Les fermiers apprendront comment créer des jardins forestiers sur leur terre. Le but est d’améliorer la santé et la biodiversité du sol, cultiver des récoltes diverses et riches en nutriments, augmenter les revenus et s’adapter aux changements climatiques.
« Comme la plupart des fermiers du monde, ces fermiers pratiquent depuis des générations l’agriculture à sens unique, en utilisant l’intensification de la monoculture », déclare Brandy Lellou de Trees for the Future à AFRIK21. « Grâce à l’approche de Forest Garden, les fermiers apprennent comment diversifier les récoltes, restaurer les sols et maximiser le potentiel complet de leur terre. »
« Les fermiers constatent que leur nutrition et leurs revenus commencent à s’améliorer graduellement au cours des deux premières années, et à la fin de la quatrième année, un jardin forestier de 0,4 hectare possède typiquement 2.500 arbres environ. »

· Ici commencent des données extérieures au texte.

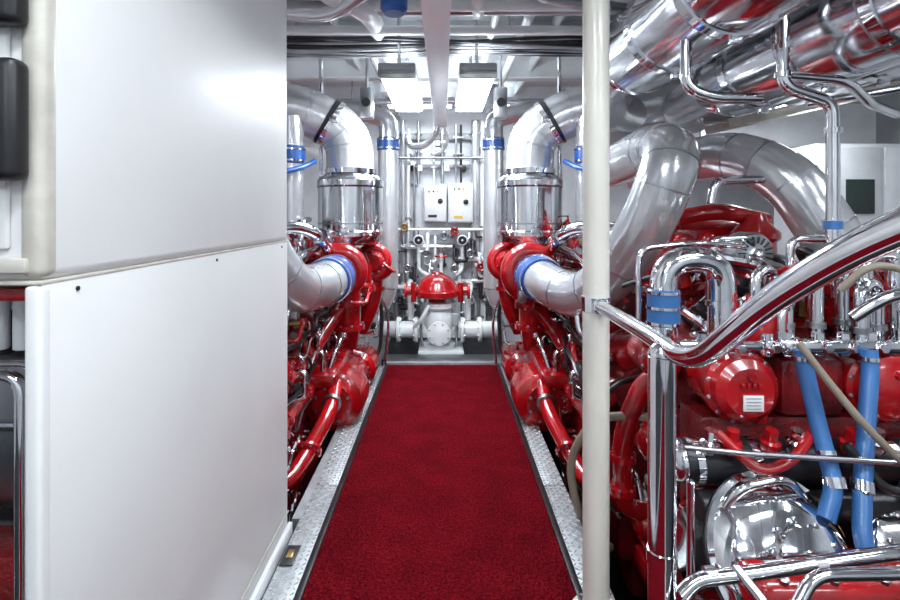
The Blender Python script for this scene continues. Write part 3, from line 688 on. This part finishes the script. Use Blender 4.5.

Trees for the Future déclare que la formation est divisée en cinq phases :
L’identification : l’organisation identifie 200 familles fermières dans le besoin, sélectionne des techniciens de formation et prépare les matériaux pour le lancement.
La protection : au cours de la première et la deuxième années, les fermiers plantent 2.500 arbres et arbustes à croissance rapide qui créent une barrière protectrice qui stabilise le sol.
La diversification : au cours de la deuxième et la troisième années, les fermiers apprennent à diversifier leurs champs avec des légumes et des arbres fruitiers pour satisfaire aux besoins de nutrition et de vente de la famille.
L’optimisation : au cours de la troisième et la quatrième années, les fermiers apprennent la gestion avancée de Forest Gardens et la conservation pour optimiser la santé à long terme et la productivité de la terre.
Le diplôme : au cours de la quatrième année, Trees for the Future met en œuvre une stratégie de durabilité pour chaque fermier. Une cérémonie de remise de diplômes célèbre la fin du programme pour le fermier.